DSW Inc. completed its previously-announced merger between its largest shareholder, Retail Ventures, Inc. and a wholly owned subsidiary of DSW.

On Feb. 8, 2011, DSW and Retail Ventures, Inc. announced the two companies had signed a definitive merger agreement providing for RVI to become a wholly-owned subsidiary of DSW in an exchange of shares at an exchange ratio of 0.435 DSW shares per RVI share.  The merger was approved by DSW and RVI shareholders on May 19, 2011. As a result of the closing of the merger, Retail Ventures common shares have ceased trading on, and are being delisted from, the New York Stock Exchange.  Additionally, after completion of the transaction, prior period financial information presented in the DSW consolidated financial statements will generally reflect the historical activity of RVI. 

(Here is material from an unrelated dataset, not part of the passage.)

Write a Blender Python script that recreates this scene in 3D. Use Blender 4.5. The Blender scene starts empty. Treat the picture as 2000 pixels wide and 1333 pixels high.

“The completion of our merger with RVI represents a milestone for our company and brings a number of expected benefits to DSW, including a simplified corporate structure and a significant increase in our public float,” stated Mike MacDonald, president and chief executive officer, DSW Inc.  “As we look ahead, our strategies remain unchanged.  We will continue to execute the strategies that led to our strong performance in fiscal 2010 and the first quarter of 2011.  We remain confident that our differentiated operating model, growing national awareness of the DSW brand, and the focused execution of our growth initiatives have us positioned to sustain our current performance momentum.”